Johnson tornou-se primeiro-ministro graças apenas aos votos de 92 mil membros do Partido Conservador.
Nenhum premiê que tenha assumido o poder fora de uma eleição geral jamais se desviou tão radicalmente da plataforma anterior de seu partido nem tentou dar um passo com implicações tão graves.
Se o plano de prorrogação de Johnson tiver êxito, o Reino Unido perderá qualquer direito de dar lições a outros países sobre suas deficiências democráticas.
Os dispositivos constitucionais do Reino Unido há muito se baseiam em convenções. Havia o perigo de que um líder inescrupuloso pudesse pisotear tais convenções. Isso não aconteceu, na era moderna, até agora.

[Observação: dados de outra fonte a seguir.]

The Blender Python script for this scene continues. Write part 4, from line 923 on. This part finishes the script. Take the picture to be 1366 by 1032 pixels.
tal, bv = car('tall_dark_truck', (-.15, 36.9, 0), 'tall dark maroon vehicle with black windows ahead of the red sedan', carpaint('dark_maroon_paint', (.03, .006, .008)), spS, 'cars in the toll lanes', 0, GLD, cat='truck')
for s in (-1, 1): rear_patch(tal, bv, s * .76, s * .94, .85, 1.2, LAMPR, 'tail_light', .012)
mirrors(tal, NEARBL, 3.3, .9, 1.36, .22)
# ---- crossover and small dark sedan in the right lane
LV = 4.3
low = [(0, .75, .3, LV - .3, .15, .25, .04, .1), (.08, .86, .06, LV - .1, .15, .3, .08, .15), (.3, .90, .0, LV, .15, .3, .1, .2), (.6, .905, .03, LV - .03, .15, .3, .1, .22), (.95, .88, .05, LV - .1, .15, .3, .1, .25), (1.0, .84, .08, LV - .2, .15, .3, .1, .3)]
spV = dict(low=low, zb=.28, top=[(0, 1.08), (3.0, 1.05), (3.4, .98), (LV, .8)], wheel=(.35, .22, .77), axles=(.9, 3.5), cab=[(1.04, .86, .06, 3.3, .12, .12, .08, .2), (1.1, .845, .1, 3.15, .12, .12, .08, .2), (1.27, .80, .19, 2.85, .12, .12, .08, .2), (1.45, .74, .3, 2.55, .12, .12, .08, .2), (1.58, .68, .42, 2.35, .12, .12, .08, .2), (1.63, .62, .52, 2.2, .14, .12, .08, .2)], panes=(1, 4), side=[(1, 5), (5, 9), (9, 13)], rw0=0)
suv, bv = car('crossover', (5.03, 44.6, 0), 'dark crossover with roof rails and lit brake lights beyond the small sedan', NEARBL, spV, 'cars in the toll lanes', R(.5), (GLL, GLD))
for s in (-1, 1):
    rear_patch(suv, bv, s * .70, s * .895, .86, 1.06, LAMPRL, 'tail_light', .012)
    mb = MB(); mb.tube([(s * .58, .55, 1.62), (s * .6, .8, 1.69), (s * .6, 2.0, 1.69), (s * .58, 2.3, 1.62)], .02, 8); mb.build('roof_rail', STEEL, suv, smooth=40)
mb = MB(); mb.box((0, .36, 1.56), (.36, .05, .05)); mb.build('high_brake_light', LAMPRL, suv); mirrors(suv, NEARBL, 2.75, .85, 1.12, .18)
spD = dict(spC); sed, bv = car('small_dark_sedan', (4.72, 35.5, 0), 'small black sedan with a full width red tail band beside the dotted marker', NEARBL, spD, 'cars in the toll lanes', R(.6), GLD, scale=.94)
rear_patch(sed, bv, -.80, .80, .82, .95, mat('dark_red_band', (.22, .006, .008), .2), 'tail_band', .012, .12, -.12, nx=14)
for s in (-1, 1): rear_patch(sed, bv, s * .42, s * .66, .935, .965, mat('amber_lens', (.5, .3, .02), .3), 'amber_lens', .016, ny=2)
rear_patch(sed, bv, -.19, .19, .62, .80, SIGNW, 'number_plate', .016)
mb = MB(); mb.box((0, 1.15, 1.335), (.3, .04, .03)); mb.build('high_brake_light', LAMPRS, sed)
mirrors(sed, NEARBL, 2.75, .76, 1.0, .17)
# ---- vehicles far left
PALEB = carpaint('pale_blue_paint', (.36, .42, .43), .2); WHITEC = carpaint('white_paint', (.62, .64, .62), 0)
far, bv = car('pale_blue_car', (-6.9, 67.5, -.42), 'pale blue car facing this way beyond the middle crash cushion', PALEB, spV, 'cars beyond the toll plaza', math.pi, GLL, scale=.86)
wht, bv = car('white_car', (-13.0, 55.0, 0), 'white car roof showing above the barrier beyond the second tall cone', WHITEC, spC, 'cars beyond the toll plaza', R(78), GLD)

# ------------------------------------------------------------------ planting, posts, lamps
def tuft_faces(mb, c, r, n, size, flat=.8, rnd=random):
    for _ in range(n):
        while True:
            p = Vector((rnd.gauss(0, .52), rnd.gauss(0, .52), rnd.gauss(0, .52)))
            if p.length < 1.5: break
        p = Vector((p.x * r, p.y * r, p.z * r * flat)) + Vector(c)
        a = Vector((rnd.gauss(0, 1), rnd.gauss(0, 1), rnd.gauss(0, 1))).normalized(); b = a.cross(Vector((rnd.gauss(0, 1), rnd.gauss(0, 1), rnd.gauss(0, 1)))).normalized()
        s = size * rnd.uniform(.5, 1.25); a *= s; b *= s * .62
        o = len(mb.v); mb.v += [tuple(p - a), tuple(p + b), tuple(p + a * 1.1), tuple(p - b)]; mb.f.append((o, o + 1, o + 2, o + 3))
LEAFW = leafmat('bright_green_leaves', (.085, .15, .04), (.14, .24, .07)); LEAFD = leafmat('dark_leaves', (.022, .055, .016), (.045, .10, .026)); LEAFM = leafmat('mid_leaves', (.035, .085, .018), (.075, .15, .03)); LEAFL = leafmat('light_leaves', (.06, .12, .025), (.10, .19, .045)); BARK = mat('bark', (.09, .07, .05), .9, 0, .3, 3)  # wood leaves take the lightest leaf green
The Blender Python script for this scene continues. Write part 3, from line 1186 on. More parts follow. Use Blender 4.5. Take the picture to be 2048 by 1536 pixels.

Os parlamentares devem aproveitar a oportunidade na próxima semana para afirmar a vontade do Parlamento contra a do primeiro-ministro.
O breve período durante o qual eles se reunirão poderá ser muito curto para aprovar uma legislação que exija um atraso para a saída do Reino Unido da UE.
Aqueles que se opõem a um brexit sem acordo devem, então, deixar de lado suas diferenças e aprovar uma moção de desconfiança no governo.
Isso é desagradável até mesmo para os mais fervorosos conservadores contrários ao brexit, e outros como os liberal-democratas, já que destituir Johnson a tempo de afetar o processo do brexit também poderá exigir a criação de um governo provisório sob o trabalhista Jeremy Corbyn, resultado que eles temem.
A prioridade primordial, no entanto, deve ser salvaguardar a democracia britânica. Johnson pode tentar ignorar tal voto e se manter até depois do brexit.
Isso seria uma afronta constitucional ainda maior do que seus atos nesta semana. Confirmaria que a Grã-Bretanha tem um déspota em Downing Street.
Os partidos de oposição teriam de usar seus próprios e extenuantes pactos eleitorais e de campanha para evitar tal resultado.
Johnson está enquadrando a atual batalha como uma entre o Parlamento e o povo. Se ele está confiante no apoio da população, deveria se dispor a testar isso com os eleitores em uma votação —em vez de fazer uma tentativa arrogante de frustrar a democracia parlamentar que tem sido a base da prosperidade e da estabilidade na Grã-Bretanha.